• What is expected: Find out how many lines of the material contain the string "Write" and give only that figure.

+++ Extracted information +++

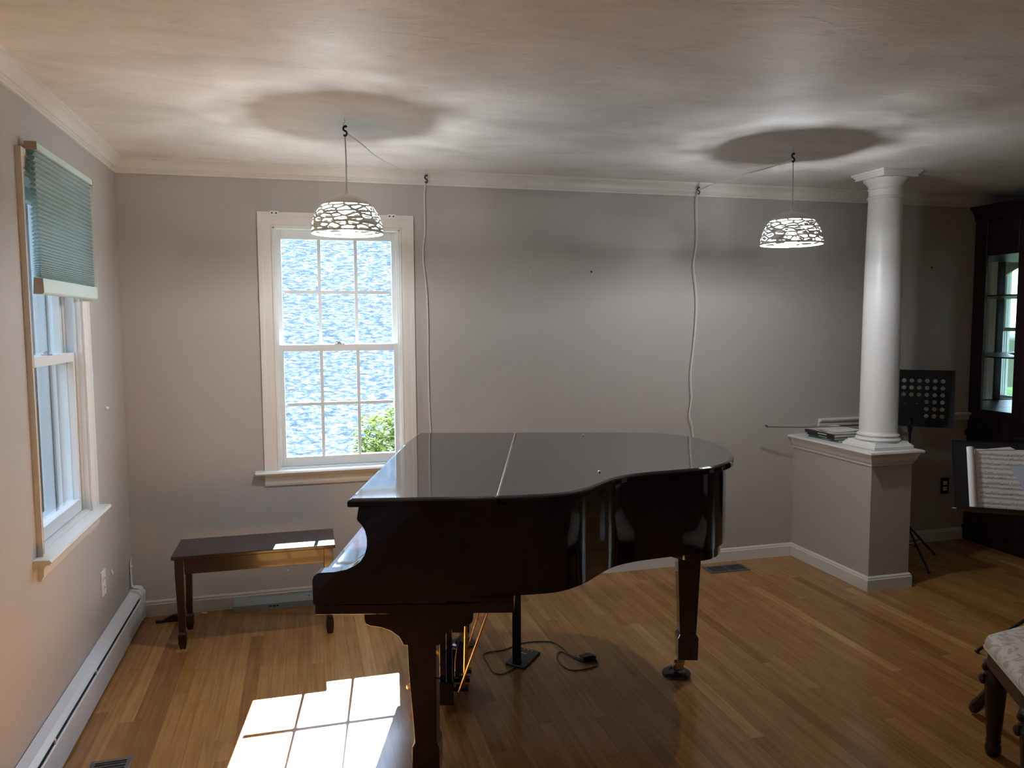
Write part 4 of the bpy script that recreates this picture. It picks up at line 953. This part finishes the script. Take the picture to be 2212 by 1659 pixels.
# ------------------------------------------------------------------ light
BULB = 720.
M['bulb'].node_tree.nodes['Principled BSDF'].inputs['Emission Strength'].default_value = BULB
sd = Vector((-.168, -1.485, -1.134)).normalized()
sun = bpy.data.lights.new('sun', 'SUN'); sun.energy = 120; sun.angle = R(.4); sun.color = (.96, .98, 1.)
so = bpy.data.objects.new('sun', sun); COL.objects.link(so); so.rotation_euler = sd.to_track_quat('-Z', 'Y').to_euler(); so.location = (2, 6, 6)
wd = bpy.data.worlds.new('sky'); SC.world = wd; wd.use_nodes = True
bg = wd.node_tree.nodes['Background']; bg.inputs['Strength'].default_value = 12
_nt = wd.node_tree; _tc = _nt.nodes.new('ShaderNodeTexCoord'); _sp = _nt.nodes.new('ShaderNodeSeparateXYZ'); _nt.links.new(_tc.outputs['Generated'], _sp.inputs[0])
_rp = ramp(_nt, [(.49, (.03, .04, .03)), (.505, (.62, .74, .92)), (1., (.42, .62, 1.))]); _mr = _nt.nodes.new('ShaderNodeMapRange'); _mr.inputs['From Min'].default_value = -1
_nt.links.new(_sp.outputs['Z'], _mr.inputs['Value']); _nt.links.new(_mr.outputs['Result'], _rp.inputs['Fac']); _nt.links.new(_rp.outputs['Color'], bg.inputs['Color'])

# ------------------------------------------------------------------ camera
F, yaw, pit, rol = 1662.257, .262788, .0802974, -.00568279
fw = Vector((math.sin(yaw) * math.cos(pit), math.cos(yaw) * math.cos(pit), -math.sin(pit)))
rt = Vector((math.cos(yaw), -math.sin(yaw), 0)); up = rt.cross(fw)
c_, s_ = math.cos(rol), math.sin(rol); r2 = rt * c_ + up * s_; u2 = up * c_ - rt * s_
cam = bpy.data.cameras.new('camera'); cam.sensor_width = 36; cam.lens = F / 2212 * 36; cam.clip_start = .05
co = bpy.data.objects.new('camera', cam); COL.objects.link(co)
mm = Matrix((( r2.x, u2.x, -fw.x, .929006), (r2.y, u2.y, -fw.y, -4.444411), (r2.z, u2.z, -fw.z, 1.582014), (0, 0, 0, 1)))
co.matrix_world = mm
SC.camera = co
SC.view_settings.view_transform = 'Standard'; SC.view_settings.look = 'None'; SC.view_settings.gamma = 1; SC.view_settings.use_curve_mapping = False
SC.view_settings.exposure = .30
SC.cycles.max_bounces = 10; SC.cycles.diffuse_bounces = 5; SC.cycles.glossy_bounces = 5; SC.cycles.transparent_max_bounces = 16
SC.cycles.sample_clamp_indirect = 8; SC.cycles.caustics_reflective = True; SC.cycles.blur_glossy = .5
SC.cycles.use_denoising = True
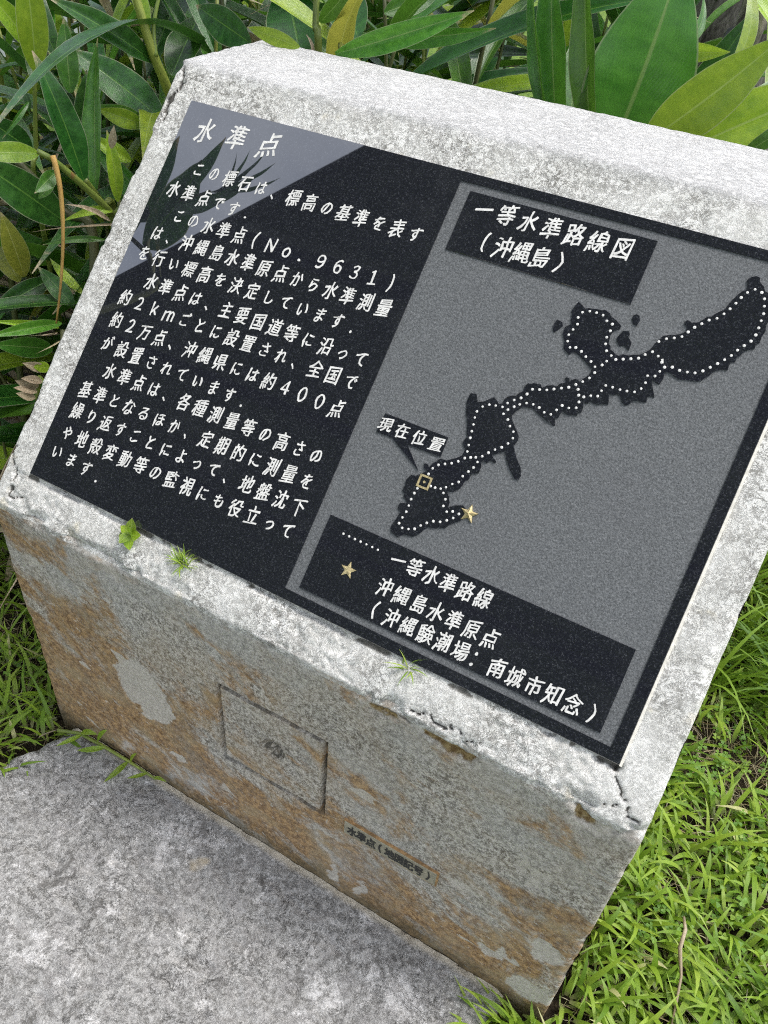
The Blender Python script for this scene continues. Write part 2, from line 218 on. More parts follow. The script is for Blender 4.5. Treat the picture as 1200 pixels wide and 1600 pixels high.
# ------------------------------------------------------------------ materials
def mat_stone():
    s = NT('weathered_stone')
    zone = s.attr('zone'); crack_and_shade = s.attr('crack_and_shade'); patch = s.attr('patch'); chip = s.attr('chip')
    warp = s.noise(30, 3, .6, col=True)
    big = s.noise(5, 4, .55); med = s.noise(28, 5, .65); fine = s.noise(105, 7, .8); vfine = s.noise(260, 5, .8)
    # pale lichen crust of the sloping face and top
    crust = s.mix(s.step(med, .35, .7), (.645, .635, .585), (.775, .765, .715))
    crust = s.mix(s.math('MULTIPLY', s.step(s.noise(16, 4, .6), .62, .72), .6), crust, (.72, .66, .50))
    ridge = s.math('ABSOLUTE', s.math('SUBTRACT', s.noise(70, 9, .82, dist=.5), .5))
    line = s.math('SUBTRACT', 1.0, s.step(ridge, .008, .020))
    dens = s.step(s.noise(11, 5, .6), .36, .62)
    spk = s.step(s.math('ADD', s.math('MULTIPLY', fine, .72), s.math('MULTIPLY', vfine, .40)), .592, .630)
    dk = s.math('MULTIPLY', s.math('MAXIMUM', line, spk), s.math('ADD', .30, s.math('MULTIPLY', dens, .60)), clamp=True)
    crust = s.mix(dk, crust, (.16, .152, .132))
    crust = s.mix(s.math('MULTIPLY', s.step(s.noise(9, 6, .7), .62, .76), .4), crust, (.25, .245, .225))
    # top: smoother whitewash with streaks
    streak = s.noise(60, 6, .7, vec=s.mapv((1, 4, 1), (0, 0, .1)))
    topc = s.mix(s.step(streak, .42, .75), (.58, .575, .55), (.42, .41, .39))
    topc = s.mix(s.math('MULTIPLY', s.step(fine, .56, .64), .75), topc, (.24, .235, .22))
    topm = s.attr('top')
    crust = s.mix(topm, crust, topc)
    # front: granular grey with ochre and rust stains
    gr = s.math('ADD', s.math('MULTIPLY', s.noise(115, 9, .86), .7), s.math('MULTIPLY', s.noise(300, 5, .8), .3))
    g = s.mix(s.step(gr, .44, .56), (.14, .122, .098), (.66, .62, .55))
    g = s.mix(s.math('MULTIPLY', s.step(s.noise(7, 7, .7), .40, .62), .30), g, (.42, .32, .20))
    g = s.mix(s.math('MULTIPLY', s.step(big, .42, .66), .5), g, (.46, .455, .43))
    dfront = s.mapv((1, 1, 1), (0, math.radians(-22), 0))
    st = s.noise(6.5, 8, .68, vec=s.mapv((.85, 1, 1.45), vec=dfront), dist=.35)
    zc = s.sep()[2]; xc = s.sep()[0]
    low = s.math('MULTIPLY', s.math('SUBTRACT', .34, zc), .36)
    left = s.math('MULTIPLY', s.math('SUBTRACT', .34, xc), .22)
    stv = s.math('ADD', s.math('ADD', st, low), s.math('MAXIMUM', left, -.03))
    br = s.mix(s.step(s.noise(90, 6, .75), .40, .62), (.18, .09, .028), (.50, .30, .12))
    br = s.mix(s.step(s.noise(14, 4, .6), .45, .75), br, (.40, .30, .165))
    f = s.mix(s.math('MULTIPLY', s.step(stv, .455, .585), .84), g, br)
    pal = s.noise(24, 3, .5, vec=s.mapv((.7, 1, 1.4), vec=dfront), dist=.6)
    f = s.mix(s.math('MULTIPLY', s.step(pal, .655, .675), .85), f, (.53, .49, .42))
    whit = s.noise(9, 8, .78, vec=s.mapv((1, 1, .7)))
    f = s.mix(s.math('MULTIPLY', s.step(whit, .56, .68), .6), f, (.60, .585, .55))
    grime = s.step(s.noise(5.5, 8, .75, vec=s.mapv(loc=(4.1, 0, 2.2))), .50, .66)
    f = s.mix(s.math('MULTIPLY', grime, .5), f, s.mix(s.step(gr, .44, .56), (.10, .09, .075), (.33, .31, .275)))
    fleck = s.step(s.noise(75, 8, .8, vec=s.mapv((.6, 1, 1.5), vec=dfront)), .585, .625)
    f = s.mix(s.math('MULTIPLY', fleck, .75), f, (.66, .63, .57))
    pits = s.step(s.noise(170, 4, .6), .64, .70)
    f = s.mix(s.math('MULTIPLY', pits, .7), f, (.08, .07, .055))
    moss = s.step(s.math('ADD', s.math('MULTIPLY', zc, 6.0), s.math('MULTIPLY', s.noise(9, 5, .7), .9)), .80, .35)
    f = s.mix(s.math('MULTIPLY', moss, .65), f, (.06, .062, .035))
    f = s.mix(s.math('MULTIPLY', patch, .95), f, s.mix(s.step(s.noise(200, 3, .6), .4, .6), (.47, .43, .37), (.58, .54, .47)))
    f = s.mix(s.step(chip, .3, .8), f, s.mix(s.step(s.noise(120, 4, .7), .4, .6), (.16, .10, .04), (.34, .25, .12)))
    zn = s.step(s.math('ADD', zone, s.math('MULTIPLY', s.math('SUBTRACT', s.noise(45, 6, .7), .5), 1.5)), .4, .6)
    c = s.mix(zn, f, crust)
    c = s.mix(s.math('MULTIPLY', s.step(crack_and_shade, .25, .85), .88), c, (.075, .068, .055))  # dark of the cracks, plus shade painted into the engraved grooves
    h = s.math('ADD', s.math('MULTIPLY', fine, 1.0), s.math('MULTIPLY', gr, .8))
    h = s.math('SUBTRACT', h, s.math('MULTIPLY', s.math('MULTIPLY', dk, zn), .5))
    return s.done(c, .92, s.bump(h, .7, .0030), spec=.25)
def mat_slab():
    s = NT('weathered_slab')
    big = s.noise(4.5, 5, .6); med = s.noise(22, 9, .78); fine = s.noise(100, 9, .84)
    c = s.mix(s.step(fine, .40, .60), (.135, .132, .122), (.42, .415, .395))
    c = s.mix(s.math('MULTIPLY', s.step(s.noise(330, 5, .8), .52, .60), .55), c, (.56, .555, .53))
    c = s.mix(s.math('MULTIPLY', s.step(med, .45, .66), .6), c, (.33, .32, .31))
    lich = s.math('ADD', s.math('MULTIPLY', s.noise(8, 10, .8, dist=.3), .75), s.math('MULTIPLY', s.noise(45, 7, .8), .25))
    c = s.mix(s.math('MULTIPLY', s.step(lich, .542, .572), .8), c, s.mix(s.step(fine, .35, .6), (.40, .39, .37), (.70, .69, .665)))
    c = s.mix(s.math('MULTIPLY', s.step(s.noise(60, 6, .75), .60, .66), .6), c, (.66, .65, .62))
    dark = s.noise(17, 8, .76, dist=.6)
    c = s.mix(s.math('MULTIPLY', s.step(dark, .575, .61), .55), c, (.075, .07, .062))
    c = s.mix(s.math('MULTIPLY', s.math('SUBTRACT', 1.0, s.step(s.math('ABSOLUTE', s.math('SUBTRACT', s.noise(55, 8, .8, dist=.6), .5)), .004, .014)), s.math('MULTIPLY', s.step(s.noise(7, 4), .4, .6), .8)), c, (.07, .065, .06))
    ridge = s.math('ABSOLUTE', s.math('SUBTRACT', s.noise(20, 7, .7, dist=.8), .5))
    line = s.math('MULTIPLY', s.math('SUBTRACT', 1.0, s.step(ridge, .0, .010)), s.step(s.noise(5, 3), .42, .6))
    c = s.mix(s.math('MULTIPLY', line, .8), c, (.05, .045, .04))
    c = s.mix(s.math('MULTIPLY', s.step(s.noise(6.3, 3, .5, vec=s.mapv(loc=(3.3, 1.7, 0))), .69, .73), .6), c, (.55, .45, .28))
    yy = s.sep()[1]
    edge = s.step(s.math('ADD', yy, s.math('MULTIPLY', s.noise(40, 4, .7), .012)), -.012, .002)
    c = s.mix(s.math('MULTIPLY', edge, .85), c, (.60, .54, .42))
    h = s.math('ADD', s.math('ADD', fine, s.math('MULTIPLY', med, 1.2)), s.math('MULTIPLY', line, -1.2))
    return s.done(c, .93, s.bump(h, .65, .004), spec=.2)
def mat_granite(polish=True):
    s = NT('polished_black_granite' if polish else 'sandblasted_granite')
    n1 = s.noise(380, 3, .7); n2 = s.voro(620, out='Color'); n3 = s.noise(900, 2, .5)
    sp = s.step(s.sep(n2)[0], .80, .95)
    if polish:
        c = s.mix(s.step(n1, .5, .72), (.013, .014, .019), (.034, .037, .046))
        c = s.mix(s.math('MULTIPLY', s.math('MULTIPLY', sp, .6), s.step(n3, .45, .62)), c, (.10, .105, .115))
        dust = s.math('MULTIPLY', s.step(s.noise(7, 6, .7), .5, .8), .018)
        c = s.mix(dust, c, (.6, .6, .6))
        return s.done(c, s.math('ADD', .006, s.math('MULTIPLY', s.noise(5, 3), .016)), ior=2.45)
    c = s.mix(s.step(n1, .34, .66), (.072, .076, .077), (.140, .147, .148))
    c = s.mix(s.math('MULTIPLY', sp, .4), c, (.22, .225, .225))
    c = s.mix(s.math('MULTIPLY', s.step(s.noise(5, 5, .6), .45, .75), .25), c, (.09, .09, .095))
    return s.done(c, .75, s.bump(s.noise(520, 3, .7), .8, .0012), spec=.35)
def mat_flat(name, col, rough=.6, var=.15, scale=60, metal=None, bump=0.3, spec=.4):
    s = NT(name)
    c = s.mix(s.step(s.noise(scale, 5, .65), .3, .7), tuple(v*(1-var) for v in col), tuple(min(1, v*(1+var)) for v in col))
    return s.done(c, rough, s.bump(s.noise(scale*6, 3), bump, .0006), metal=metal, spec=spec)
def mat_leaf(name, c_dark, c_light, mid, transl, tf=.25, rough=.23, edge=(.42, .42, .28), brown=.5):
    s = NT(name)
    uvn = s.t.nodes.new('ShaderNodeUVMap'); uv = s.sep(uvn.outputs[0]); u, v = uv[0], uv[1]
    au = s.math('ABSOLUTE', s.math('SUBTRACT', u, .5))
    rnd = s.rand()
    off = s.t.nodes.new('ShaderNodeCombineXYZ'); s.link(s.math('MULTIPLY', rnd, 37.0), off.inputs[0])
    vadd = s.t.nodes.new('ShaderNodeVectorMath'); vadd.operation = 'ADD'; s.link(s.co, vadd.inputs[0]); s.link(off.outputs[0], vadd.inputs[1])
    oc = vadd.outputs[0]
    # fine side veins run slanted towards the tip
    vein = s.math('SINE', s.math('ADD', s.math('MULTIPLY', v, 150.0), s.math('MULTIPLY', au, -190.0)))
    vein2 = s.noise(1.0, 3, .7, vec=s.mapv((110, 3.5, 1), vec=uvn.outputs[0]))
    blot = s.noise(16, 5, .6, vec=oc)
    f = s.math('ADD', s.math('MULTIPLY', blot, .75), s.math('MULTIPLY', vein2, .45))
    c = s.mix(s.step(f, .38, .85), c_dark, c_light)
    c = s.mix(s.math('MULTIPLY', s.step(vein, .2, 1), .10), c, c_light)
    hs = s.t.nodes.new('ShaderNodeHueSaturation'); s.link(c, hs.inputs['Color'])
    s.link(s.math('ADD', .487, s.math('MULTIPLY', rnd, .026)), hs.inputs['Hue'])
    s.link(s.math('ADD', .72, s.math('MULTIPLY', s.math('FRACT', s.math('MULTIPLY', rnd, 7.3)), .62)), hs.inputs['Value'])
    c = hs.outputs[0]
    mr = s.math('SUBTRACT', 1.0, s.step(au, .010, .028))
    c = s.mix(s.math('MULTIPLY', mr, .7), c, mid)
    ed = s.step(s.math('ADD', au, s.math('MULTIPLY', s.noise(50, 3, vec=oc), .02)), .483, .498)
    c = s.mix(s.math('MULTIPLY', ed, .5), c, edge)
    tip = s.step(s.math('ADD', s.math('ADD', v, s.math('MULTIPLY', s.noise(30, 4, .7, vec=oc), .22)), s.math('MULTIPLY', rnd, .05)), 1.04, 1.13)
    c = s.mix(s.math('MULTIPLY', tip, .85), c, (.42, .33, .20))
    bsp = s.math('MULTIPLY', s.step(s.noise(11, 5, .7, vec=oc), .685, .74), brown)
    c = s.mix(bsp, c, (.20, .11, .04))
    tcol = s.mix(.5, c, transl)
    h = s.math('ADD', s.math('MULTIPLY', vein, .15), s.math('ADD', s.math('MULTIPLY', mr, -1.0), vein2))
    return s.done(c, s.math('ADD', rough-.08, s.math('MULTIPLY', blot, .22)), s.bump(h, .25, .0015), spec=.5, trans=(tcol, tf))
def mat_blade(name, stops, transl, tf=.35):
    s = NT(name)
    t = s.attr('tint')
    c = s.ramp(t, stops)
    v = s.attr('along')
    c = s.mix(s.math('MULTIPLY', s.step(v, .0, .3), 1.0), (.20, .21, .09), c)
    c = s.mix(s.math('MULTIPLY', s.step(s.noise(300, 3, .7), .4, .7), .18), c, (.13, .22, .03))
    return s.done(c, .48, spec=.4, trans=(s.mix(.5, c, transl), tf))
def mat_soil():
    s = NT('soil')
    c = s.mix(s.step(s.noise(40, 6, .7), .35, .65), (.014, .011, .007), (.050, .037, .023))
    c = s.mix(s.step(s.noise(130, 4, .7), .56, .66), c, (.10, .08, .05))
    # beyond the built blades the ground is lawn green
    ln = s.t.nodes.new('ShaderNodeVectorMath'); ln.operation = 'LENGTH'; s.link(s.co, ln.inputs[0])
    far = s.step(s.math('ADD', ln.outputs['Value'], s.math('MULTIPLY', s.noise(1.5, 4), 1.2)), 3.4, 4.4)
    c = s.mix(far, c, s.mix(s.step(s.noise(35, 7, .75), .35, .65), (.05, .10, .012), (.14, .21, .03)))
    return s.done(c, .95, s.bump(s.noise(90, 6, .7), .9, .012), spec=.2)
def mat_bark():
    s = NT('bark')
    v = s.mapv((1, 1, .3))
    c = s.mix(s.step(s.noise(30, 7, .7, vec=v, dist=.6), .35, .65), (.05, .042, .035), (.24, .215, .185))
    return s.done(c, .9, s.bump(s.noise(26, 6, .7, vec=v), .9, .01), spec=.2)
def mat_wall(name, a, b, sc=3):
    s = NT(name)
    c = s.mix(s.step(s.noise(sc, 7, .65, vec=s.mapv((1, 1, .4))), .3, .7), a, b)
    return s.done(c, .85, s.bump(s.noise(60, 5), .3, .004), spec=.3)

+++

• Solution to this task: 2